True in the general case, but translations might be special in that a relatively small group (contributors and reviewers) becomes even smaller (contributors and reviewers fluent in a specific language). Additionally, neither many contributors nor the majority of users will be able to even identify content problems, and if they're identified, getting them addressed other than just deletion is a new challenge. When KK merged anonymously contributed translations without review, there was some
embarrassing nonsense included in Jenkins for several years.
In general, we've not had great experiences in the past with bigger translation projects specifically.
https://plugins.jenkins.io/localization-zh-cn/ , for which there's an entire JEP, has had two contributions and no releases in the last two years. Two other contributors wanted to go this route in core PRs #4306 and #4775 (first step: delete all translations that already exist…), and there was very little followup when we suggested they start contributing regular translations first. The Chinese localized version of
jenkins.io is badly outdated:
https://www.jenkins.io/zh/changelog-stable/ is probably the most easily understandable example.

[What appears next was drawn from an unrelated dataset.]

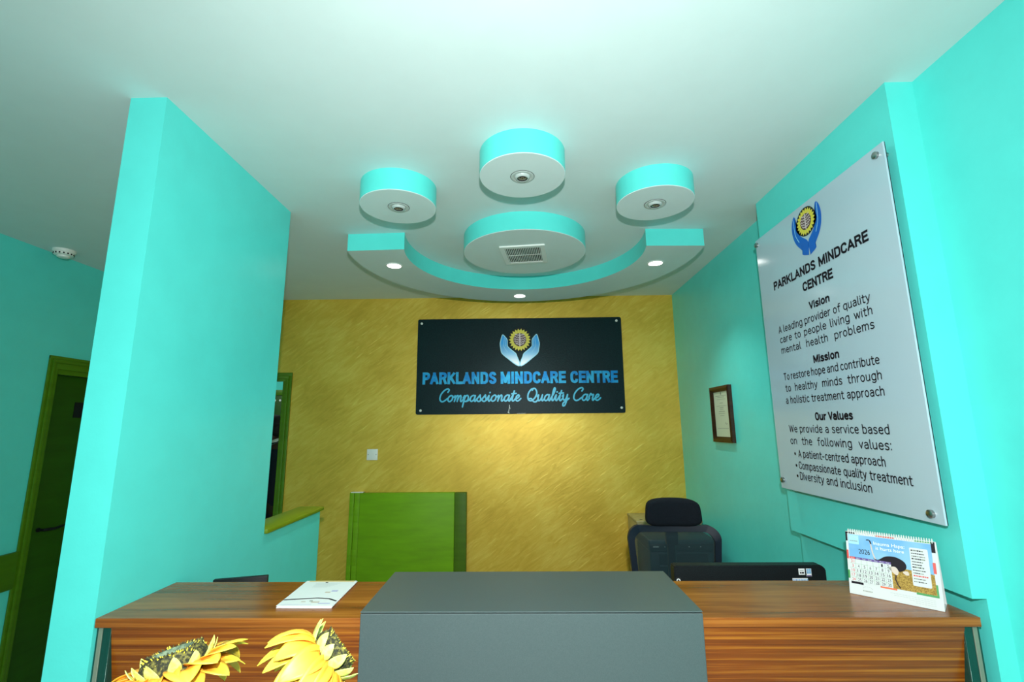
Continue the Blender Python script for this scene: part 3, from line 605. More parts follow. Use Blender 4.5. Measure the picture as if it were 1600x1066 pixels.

In the case of a localized tutorial, it is unclear what would need to be done when the source text is substantially updated. In core, we generally delete affected translations, resulting in a fallback to the updated English text for a few more strings on the UI, and IIRC there've been some interesting discrepancies when we didn't do that. Deleting an entire tutorial doesn't seem practical.
I absolutely do not want to discourage you from contributing translations! As a project we need to consider how this plays out long-term, including after you've moved on or lost interest. If you have suggestions how we would navigate that, it'd make your proposal much stronger.